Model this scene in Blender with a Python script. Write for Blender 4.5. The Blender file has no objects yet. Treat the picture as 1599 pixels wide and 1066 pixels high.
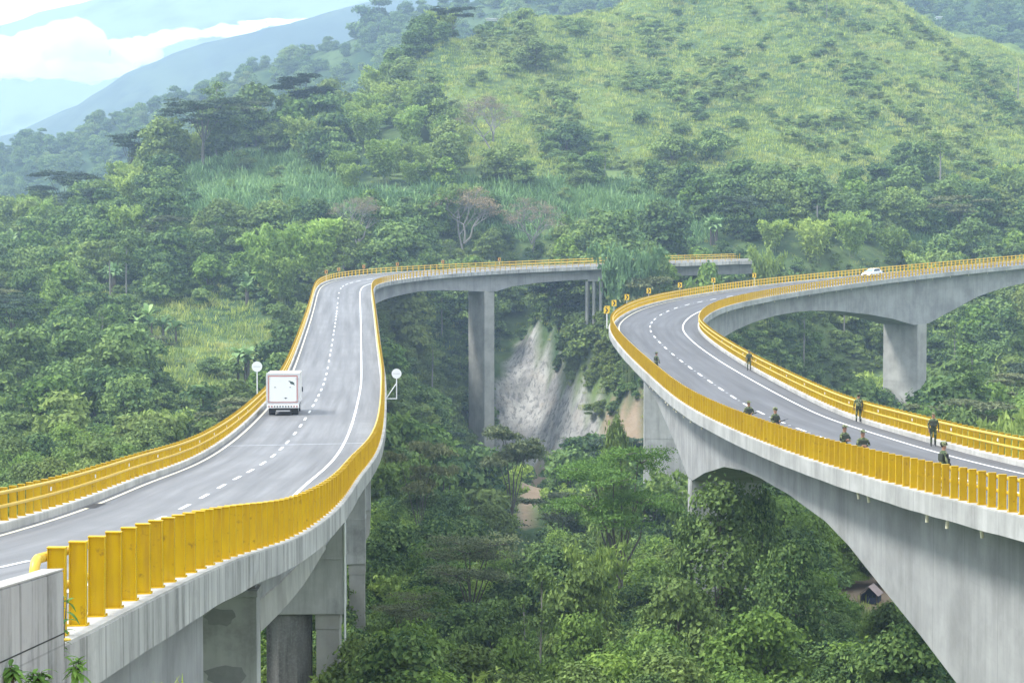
import bpy, bmesh, math, random
import numpy as np
from mathutils import Vector, Matrix
R_ = math.radians
sc = bpy.context.scene
COL = sc.collection
# ------------------------------------------------------------------ camera
PIT = -math.atan(138.0 / 3000.0)
cam_d = bpy.data.cameras.new('camera'); cam = bpy.data.objects.new('camera', cam_d); COL.objects.link(cam)
cam.location = (0, 0, 0); cam.rotation_euler = (R_(90) + PIT, 0, 0)
cam_d.sensor_width = 36.0; cam_d.lens = 36.0 * 3000.0 / 1599.0
cam_d.clip_start = 0.5; cam_d.clip_end = 30000
sc.camera = cam
# ------------------------------------------------------------------ world, sun, exposure
SUN_EL, SUN_AZ = R_(52), R_(-100)      # azimuth from +Y towards +X
world = bpy.data.worlds.new("World"); sc.world = world; world.use_nodes = True
wn, wl = world.node_tree.nodes, world.node_tree.links
wn.clear()
wo = wn.new('ShaderNodeOutputWorld'); bg = wn.new('ShaderNodeBackground'); sky = wn.new('ShaderNodeTexSky')
sky.sky_type = 'NISHITA'; sky.sun_disc = False; sky.sun_elevation = SUN_EL; sky.sun_rotation = SUN_AZ
sky.altitude = 900; sky.dust_density = 2.0
tc = wn.new('ShaderNodeTexCoord'); mp = wn.new('ShaderNodeMapping'); mp.inputs['Scale'].default_value = (1.6, 1.6, 5.0)
nz = wn.new('ShaderNodeTexNoise'); nz.inputs['Scale'].default_value = 2.2; nz.inputs['Detail'].default_value = 7
rp = wn.new('ShaderNodeValToRGB'); rp.color_ramp.elements[0].position = .30; rp.color_ramp.elements[1].position = .60
rp.color_ramp.elements[0].color = (.50, .50, .50, 1); rp.color_ramp.elements[1].color = (1, 1, 1, 1)
mx = wn.new('ShaderNodeMix'); mx.data_type = 'RGBA'
mx.inputs['B'].default_value = (7.7, 8.1, 8.6, 1)       # bright cloud deck, in the sky texture's own units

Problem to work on
Set down the material above as is, without any pictures.

Output below
Model this scene in Blender with a Python script. Write for Blender 4.5. The Blender file has no objects yet. Treat the picture as 1599 pixels wide and 1066 pixels high.
import bpy, bmesh, math, random
import numpy as np
from mathutils import Vector, Matrix
R_ = math.radians
sc = bpy.context.scene
COL = sc.collection
# ------------------------------------------------------------------ camera
PIT = -math.atan(138.0 / 3000.0)
cam_d = bpy.data.cameras.new('camera'); cam = bpy.data.objects.new('camera', cam_d); COL.objects.link(cam)
cam.location = (0, 0, 0); cam.rotation_euler = (R_(90) + PIT, 0, 0)
cam_d.sensor_width = 36.0; cam_d.lens = 36.0 * 3000.0 / 1599.0
cam_d.clip_start = 0.5; cam_d.clip_end = 30000
sc.camera = cam
# ------------------------------------------------------------------ world, sun, exposure
SUN_EL, SUN_AZ = R_(52), R_(-100)      # azimuth from +Y towards +X
world = bpy.data.worlds.new("World"); sc.world = world; world.use_nodes = True
wn, wl = world.node_tree.nodes, world.node_tree.links
wn.clear()
wo = wn.new('ShaderNodeOutputWorld'); bg = wn.new('ShaderNodeBackground'); sky = wn.new('ShaderNodeTexSky')
sky.sky_type = 'NISHITA'; sky.sun_disc = False; sky.sun_elevation = SUN_EL; sky.sun_rotation = SUN_AZ
sky.altitude = 900; sky.dust_density = 2.0
tc = wn.new('ShaderNodeTexCoord'); mp = wn.new('ShaderNodeMapping'); mp.inputs['Scale'].default_value = (1.6, 1.6, 5.0)
nz = wn.new('ShaderNodeTexNoise'); nz.inputs['Scale'].default_value = 2.2; nz.inputs['Detail'].default_value = 7
rp = wn.new('ShaderNodeValToRGB'); rp.color_ramp.elements[0].position = .30; rp.color_ramp.elements[1].position = .60
rp.color_ramp.elements[0].color = (.50, .50, .50, 1); rp.color_ramp.elements[1].color = (1, 1, 1, 1)
mx = wn.new('ShaderNodeMix'); mx.data_type = 'RGBA'
mx.inputs['B'].default_value = (7.7, 8.1, 8.6, 1)       # bright cloud deck, in the sky texture's own units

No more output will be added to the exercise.